De modo que, en menos de doce meses, el Gobierno de España, que se sabía legitimado para para alcanzar un acuerdo de máximos con el ejecutivo insular, evitó que en año electoral se le sumara un nuevo frente a la batalla que ya libraba en todo el Estado con los grandes sindicatos. Y al final, el PSOE logró volver a ganar las elecciones generales y el Archipiélago culminó su ingreso en Europa, eso sí, conservando una parte de su acervo histórico.

De vuelta al presente, las dimensiones del problema al que ahora nos enfrentamos son, sin duda, algo más complejas. Al desencuentro territorial provocado por la negativa a reconocer la plurinacionalidad de España que padece el bipartidismo, hay que añadir el recorte a los servicios públicos esenciales que tales formaciones han protagonizado, valiéndose de la excusa de la crisis. Y también las consecuencias del seísmo institucional que ha provocado la corrupción y el uso partidista de las instituciones, que no en vano, han hecho posible que su poder haya resistido a cualquier otra forma de contrapoder.

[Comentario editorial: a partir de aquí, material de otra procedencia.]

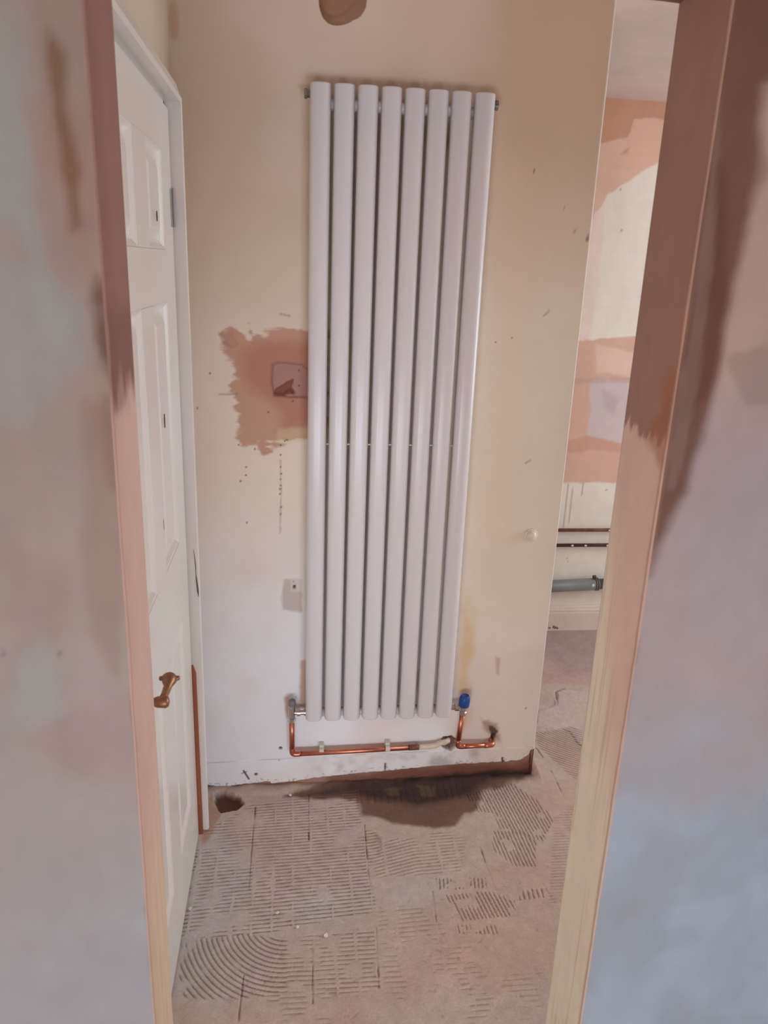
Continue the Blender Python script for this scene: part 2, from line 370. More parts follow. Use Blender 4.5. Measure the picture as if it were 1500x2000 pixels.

Aun así, la fatiga del régimen ya no puede negarse, ni siquiera con el respaldo de la monarquía, que ha comprometido para siempre su papel constitucional como árbitro y moderador, al salir a dar veracidad a las decisiones autocráticas adoptadas en Catalunya por PP y PSOE. Lo que está por venir es el tramo final de un pulso que sostienen las élites con una importante porción de la ciudadana que desde el 15-M está convencida de la necesidad de alcanzar un nuevo horizonte constituyente. El equilibrio es precario y corremos el riesgo de involucionar, pero nosotras lo tenemos clarísimo: queremos una democracia en que las partes sean imprescindibles para construir el todo.